Maksadımız birilerini itham etmek değil. Elbette sosyal hadiseleri tahmin ve tahlil etmek kolay olmaz. Ancak Suriye meselesi başladığında hadiseyi “200 bin civarında bir mülteci ve 3 aylık bir mesele” olarak görmek çok büyük bir hata değil mi?
Peki, ne yapılmalı? “Hata ettik” deyip dizimizi dövmek meseleyi çözmez. O halde karşı karşıya olduğumuz problemleri tam olarak görüp birlikte çare aramak durumundayız. “200 bin mülteci ve 3 aylık mesele” olarak tahmin edilen hadise 3 milyon mülteci ve 5 yılı aşan bir yara olarak karşımızda duruyor. Bazı meseleler de vardır ki onlar para ile çözülmez.
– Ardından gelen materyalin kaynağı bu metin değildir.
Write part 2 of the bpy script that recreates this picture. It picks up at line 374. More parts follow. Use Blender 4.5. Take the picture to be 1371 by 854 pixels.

Mülteci çocuklarının eğitimi konusu bunlardan biridir. Mültecilere istedikleri kadar para ve iş imkânı sağlansa, ama çocuklarının eğitimi ihmal edilse uzun dönemde bu ihmalin faturasını hep birlikte ödemek durumunda kalırız.
Kayseri’de yapılan bir araştırmaya göre okula gitmesi icap ettiği halde bu imkânı bulamayan ve eğitim almayan Suriyeli çocukların nispeti yüzde 67 civarındaymış. Yani 100 öğrenciden 67’si okulda olması gerektiği halde sokakta vakit geçiriyormuş.